Stated exercise.
Reproduce each of the lines word for word.
:: Supplied information ::
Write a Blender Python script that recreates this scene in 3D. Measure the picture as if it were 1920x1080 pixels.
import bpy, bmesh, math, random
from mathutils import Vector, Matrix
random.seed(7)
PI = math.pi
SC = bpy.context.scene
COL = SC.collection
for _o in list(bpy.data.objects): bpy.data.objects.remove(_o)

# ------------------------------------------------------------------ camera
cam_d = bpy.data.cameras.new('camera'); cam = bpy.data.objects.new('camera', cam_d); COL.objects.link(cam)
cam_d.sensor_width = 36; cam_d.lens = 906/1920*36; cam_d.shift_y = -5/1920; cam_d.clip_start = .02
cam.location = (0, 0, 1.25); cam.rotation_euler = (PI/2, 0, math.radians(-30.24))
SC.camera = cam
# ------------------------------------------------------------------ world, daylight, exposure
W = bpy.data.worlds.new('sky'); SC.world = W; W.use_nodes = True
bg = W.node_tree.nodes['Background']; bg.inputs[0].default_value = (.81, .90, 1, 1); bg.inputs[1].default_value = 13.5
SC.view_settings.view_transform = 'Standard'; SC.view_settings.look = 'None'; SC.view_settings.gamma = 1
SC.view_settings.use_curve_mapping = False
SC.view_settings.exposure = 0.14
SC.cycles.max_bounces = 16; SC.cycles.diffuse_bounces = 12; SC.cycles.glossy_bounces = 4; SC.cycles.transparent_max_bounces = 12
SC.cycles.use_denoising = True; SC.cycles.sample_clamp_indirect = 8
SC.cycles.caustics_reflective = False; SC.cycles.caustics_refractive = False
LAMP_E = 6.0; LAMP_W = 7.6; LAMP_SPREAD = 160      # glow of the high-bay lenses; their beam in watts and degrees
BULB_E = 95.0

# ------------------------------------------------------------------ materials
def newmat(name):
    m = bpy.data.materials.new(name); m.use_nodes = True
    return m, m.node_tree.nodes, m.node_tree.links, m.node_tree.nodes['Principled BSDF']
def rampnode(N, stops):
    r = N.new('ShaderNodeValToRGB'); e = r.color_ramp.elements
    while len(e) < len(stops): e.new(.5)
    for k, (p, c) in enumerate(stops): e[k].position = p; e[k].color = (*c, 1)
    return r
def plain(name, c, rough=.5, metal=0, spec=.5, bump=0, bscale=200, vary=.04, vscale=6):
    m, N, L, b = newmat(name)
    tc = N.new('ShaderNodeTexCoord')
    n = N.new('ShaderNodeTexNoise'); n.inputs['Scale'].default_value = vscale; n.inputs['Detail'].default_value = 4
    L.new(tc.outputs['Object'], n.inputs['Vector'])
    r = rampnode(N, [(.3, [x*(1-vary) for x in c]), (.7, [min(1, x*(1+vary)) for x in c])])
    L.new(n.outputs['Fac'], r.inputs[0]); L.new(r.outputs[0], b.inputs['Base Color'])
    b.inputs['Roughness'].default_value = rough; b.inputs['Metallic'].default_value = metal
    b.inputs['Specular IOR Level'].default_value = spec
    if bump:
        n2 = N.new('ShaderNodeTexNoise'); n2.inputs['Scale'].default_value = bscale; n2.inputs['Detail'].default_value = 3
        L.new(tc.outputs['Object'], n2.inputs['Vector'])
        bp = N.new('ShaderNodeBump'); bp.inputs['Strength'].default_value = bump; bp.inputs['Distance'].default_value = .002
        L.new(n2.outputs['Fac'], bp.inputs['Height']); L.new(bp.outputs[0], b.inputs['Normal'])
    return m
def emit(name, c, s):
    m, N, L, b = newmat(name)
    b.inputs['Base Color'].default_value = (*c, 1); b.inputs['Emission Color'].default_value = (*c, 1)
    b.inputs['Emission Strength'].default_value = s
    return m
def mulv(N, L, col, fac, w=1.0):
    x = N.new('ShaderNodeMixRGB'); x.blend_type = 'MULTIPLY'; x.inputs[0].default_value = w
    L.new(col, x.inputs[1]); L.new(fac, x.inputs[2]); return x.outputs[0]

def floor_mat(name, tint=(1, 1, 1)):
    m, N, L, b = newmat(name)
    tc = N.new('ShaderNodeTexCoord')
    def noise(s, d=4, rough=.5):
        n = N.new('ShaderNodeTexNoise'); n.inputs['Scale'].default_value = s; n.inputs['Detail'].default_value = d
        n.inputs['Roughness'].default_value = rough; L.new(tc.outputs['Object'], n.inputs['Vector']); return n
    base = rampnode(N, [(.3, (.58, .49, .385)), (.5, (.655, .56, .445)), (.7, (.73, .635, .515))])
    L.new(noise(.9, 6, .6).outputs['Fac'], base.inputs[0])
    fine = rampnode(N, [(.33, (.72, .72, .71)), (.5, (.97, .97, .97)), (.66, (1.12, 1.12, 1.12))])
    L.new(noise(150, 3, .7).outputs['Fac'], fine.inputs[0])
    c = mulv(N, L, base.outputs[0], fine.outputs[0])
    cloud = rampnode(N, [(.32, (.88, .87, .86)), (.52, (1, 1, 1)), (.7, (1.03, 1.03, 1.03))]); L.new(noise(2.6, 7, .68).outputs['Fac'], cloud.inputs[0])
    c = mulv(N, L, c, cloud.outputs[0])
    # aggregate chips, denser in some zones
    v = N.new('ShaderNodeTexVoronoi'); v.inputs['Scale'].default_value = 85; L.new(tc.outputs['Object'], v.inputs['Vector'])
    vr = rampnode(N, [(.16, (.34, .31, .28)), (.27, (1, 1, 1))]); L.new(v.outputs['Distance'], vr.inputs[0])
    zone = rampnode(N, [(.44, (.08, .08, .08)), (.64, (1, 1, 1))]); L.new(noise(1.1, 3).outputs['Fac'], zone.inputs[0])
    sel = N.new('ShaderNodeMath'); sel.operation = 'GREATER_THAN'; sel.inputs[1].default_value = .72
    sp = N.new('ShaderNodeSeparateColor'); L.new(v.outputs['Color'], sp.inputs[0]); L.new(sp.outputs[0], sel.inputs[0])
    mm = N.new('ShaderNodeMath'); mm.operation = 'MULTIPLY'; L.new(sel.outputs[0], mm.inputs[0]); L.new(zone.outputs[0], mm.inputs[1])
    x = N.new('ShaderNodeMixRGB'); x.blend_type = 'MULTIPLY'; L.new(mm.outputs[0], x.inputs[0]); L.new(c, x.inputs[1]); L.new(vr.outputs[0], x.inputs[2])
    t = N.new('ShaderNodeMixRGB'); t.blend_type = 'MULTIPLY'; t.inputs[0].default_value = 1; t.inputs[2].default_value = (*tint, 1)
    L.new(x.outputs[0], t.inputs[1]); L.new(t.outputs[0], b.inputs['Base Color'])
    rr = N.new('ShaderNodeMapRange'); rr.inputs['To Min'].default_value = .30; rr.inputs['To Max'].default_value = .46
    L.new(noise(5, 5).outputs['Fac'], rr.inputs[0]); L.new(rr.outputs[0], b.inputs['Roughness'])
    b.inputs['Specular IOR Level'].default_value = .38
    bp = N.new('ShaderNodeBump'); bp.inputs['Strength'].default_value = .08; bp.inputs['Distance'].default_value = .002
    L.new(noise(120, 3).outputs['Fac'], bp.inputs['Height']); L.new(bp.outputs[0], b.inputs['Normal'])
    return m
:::
Correct output.
Write a Blender Python script that recreates this scene in 3D. Measure the picture as if it were 1920x1080 pixels.
import bpy, bmesh, math, random
from mathutils import Vector, Matrix
random.seed(7)
PI = math.pi
SC = bpy.context.scene
COL = SC.collection
for _o in list(bpy.data.objects): bpy.data.objects.remove(_o)

# ------------------------------------------------------------------ camera
cam_d = bpy.data.cameras.new('camera'); cam = bpy.data.objects.new('camera', cam_d); COL.objects.link(cam)
cam_d.sensor_width = 36; cam_d.lens = 906/1920*36; cam_d.shift_y = -5/1920; cam_d.clip_start = .02
cam.location = (0, 0, 1.25); cam.rotation_euler = (PI/2, 0, math.radians(-30.24))
SC.camera = cam
# ------------------------------------------------------------------ world, daylight, exposure
W = bpy.data.worlds.new('sky'); SC.world = W; W.use_nodes = True
bg = W.node_tree.nodes['Background']; bg.inputs[0].default_value = (.81, .90, 1, 1); bg.inputs[1].default_value = 13.5
SC.view_settings.view_transform = 'Standard'; SC.view_settings.look = 'None'; SC.view_settings.gamma = 1
SC.view_settings.use_curve_mapping = False
SC.view_settings.exposure = 0.14
SC.cycles.max_bounces = 16; SC.cycles.diffuse_bounces = 12; SC.cycles.glossy_bounces = 4; SC.cycles.transparent_max_bounces = 12
SC.cycles.use_denoising = True; SC.cycles.sample_clamp_indirect = 8
SC.cycles.caustics_reflective = False; SC.cycles.caustics_refractive = False
LAMP_E = 6.0; LAMP_W = 7.6; LAMP_SPREAD = 160      # glow of the high-bay lenses; their beam in watts and degrees
BULB_E = 95.0

# ------------------------------------------------------------------ materials
def newmat(name):
    m = bpy.data.materials.new(name); m.use_nodes = True
    return m, m.node_tree.nodes, m.node_tree.links, m.node_tree.nodes['Principled BSDF']
def rampnode(N, stops):
    r = N.new('ShaderNodeValToRGB'); e = r.color_ramp.elements
    while len(e) < len(stops): e.new(.5)
    for k, (p, c) in enumerate(stops): e[k].position = p; e[k].color = (*c, 1)
    return r
def plain(name, c, rough=.5, metal=0, spec=.5, bump=0, bscale=200, vary=.04, vscale=6):
    m, N, L, b = newmat(name)
    tc = N.new('ShaderNodeTexCoord')
    n = N.new('ShaderNodeTexNoise'); n.inputs['Scale'].default_value = vscale; n.inputs['Detail'].default_value = 4
    L.new(tc.outputs['Object'], n.inputs['Vector'])
    r = rampnode(N, [(.3, [x*(1-vary) for x in c]), (.7, [min(1, x*(1+vary)) for x in c])])
    L.new(n.outputs['Fac'], r.inputs[0]); L.new(r.outputs[0], b.inputs['Base Color'])
    b.inputs['Roughness'].default_value = rough; b.inputs['Metallic'].default_value = metal
    b.inputs['Specular IOR Level'].default_value = spec
    if bump:
        n2 = N.new('ShaderNodeTexNoise'); n2.inputs['Scale'].default_value = bscale; n2.inputs['Detail'].default_value = 3
        L.new(tc.outputs['Object'], n2.inputs['Vector'])
        bp = N.new('ShaderNodeBump'); bp.inputs['Strength'].default_value = bump; bp.inputs['Distance'].default_value = .002
        L.new(n2.outputs['Fac'], bp.inputs['Height']); L.new(bp.outputs[0], b.inputs['Normal'])
    return m
def emit(name, c, s):
    m, N, L, b = newmat(name)
    b.inputs['Base Color'].default_value = (*c, 1); b.inputs['Emission Color'].default_value = (*c, 1)
    b.inputs['Emission Strength'].default_value = s
    return m
def mulv(N, L, col, fac, w=1.0):
    x = N.new('ShaderNodeMixRGB'); x.blend_type = 'MULTIPLY'; x.inputs[0].default_value = w
    L.new(col, x.inputs[1]); L.new(fac, x.inputs[2]); return x.outputs[0]

def floor_mat(name, tint=(1, 1, 1)):
    m, N, L, b = newmat(name)
    tc = N.new('ShaderNodeTexCoord')
    def noise(s, d=4, rough=.5):
        n = N.new('ShaderNodeTexNoise'); n.inputs['Scale'].default_value = s; n.inputs['Detail'].default_value = d
        n.inputs['Roughness'].default_value = rough; L.new(tc.outputs['Object'], n.inputs['Vector']); return n
    base = rampnode(N, [(.3, (.58, .49, .385)), (.5, (.655, .56, .445)), (.7, (.73, .635, .515))])
    L.new(noise(.9, 6, .6).outputs['Fac'], base.inputs[0])
    fine = rampnode(N, [(.33, (.72, .72, .71)), (.5, (.97, .97, .97)), (.66, (1.12, 1.12, 1.12))])
    L.new(noise(150, 3, .7).outputs['Fac'], fine.inputs[0])
    c = mulv(N, L, base.outputs[0], fine.outputs[0])
    cloud = rampnode(N, [(.32, (.88, .87, .86)), (.52, (1, 1, 1)), (.7, (1.03, 1.03, 1.03))]); L.new(noise(2.6, 7, .68).outputs['Fac'], cloud.inputs[0])
    c = mulv(N, L, c, cloud.outputs[0])
    # aggregate chips, denser in some zones
    v = N.new('ShaderNodeTexVoronoi'); v.inputs['Scale'].default_value = 85; L.new(tc.outputs['Object'], v.inputs['Vector'])
    vr = rampnode(N, [(.16, (.34, .31, .28)), (.27, (1, 1, 1))]); L.new(v.outputs['Distance'], vr.inputs[0])
    zone = rampnode(N, [(.44, (.08, .08, .08)), (.64, (1, 1, 1))]); L.new(noise(1.1, 3).outputs['Fac'], zone.inputs[0])
    sel = N.new('ShaderNodeMath'); sel.operation = 'GREATER_THAN'; sel.inputs[1].default_value = .72
    sp = N.new('ShaderNodeSeparateColor'); L.new(v.outputs['Color'], sp.inputs[0]); L.new(sp.outputs[0], sel.inputs[0])
    mm = N.new('ShaderNodeMath'); mm.operation = 'MULTIPLY'; L.new(sel.outputs[0], mm.inputs[0]); L.new(zone.outputs[0], mm.inputs[1])
    x = N.new('ShaderNodeMixRGB'); x.blend_type = 'MULTIPLY'; L.new(mm.outputs[0], x.inputs[0]); L.new(c, x.inputs[1]); L.new(vr.outputs[0], x.inputs[2])
    t = N.new('ShaderNodeMixRGB'); t.blend_type = 'MULTIPLY'; t.inputs[0].default_value = 1; t.inputs[2].default_value = (*tint, 1)
    L.new(x.outputs[0], t.inputs[1]); L.new(t.outputs[0], b.inputs['Base Color'])
    rr = N.new('ShaderNodeMapRange'); rr.inputs['To Min'].default_value = .30; rr.inputs['To Max'].default_value = .46
    L.new(noise(5, 5).outputs['Fac'], rr.inputs[0]); L.new(rr.outputs[0], b.inputs['Roughness'])
    b.inputs['Specular IOR Level'].default_value = .38
    bp = N.new('ShaderNodeBump'); bp.inputs['Strength'].default_value = .08; bp.inputs['Distance'].default_value = .002
    L.new(noise(120, 3).outputs['Fac'], bp.inputs['Height']); L.new(bp.outputs[0], b.inputs['Normal'])
    return m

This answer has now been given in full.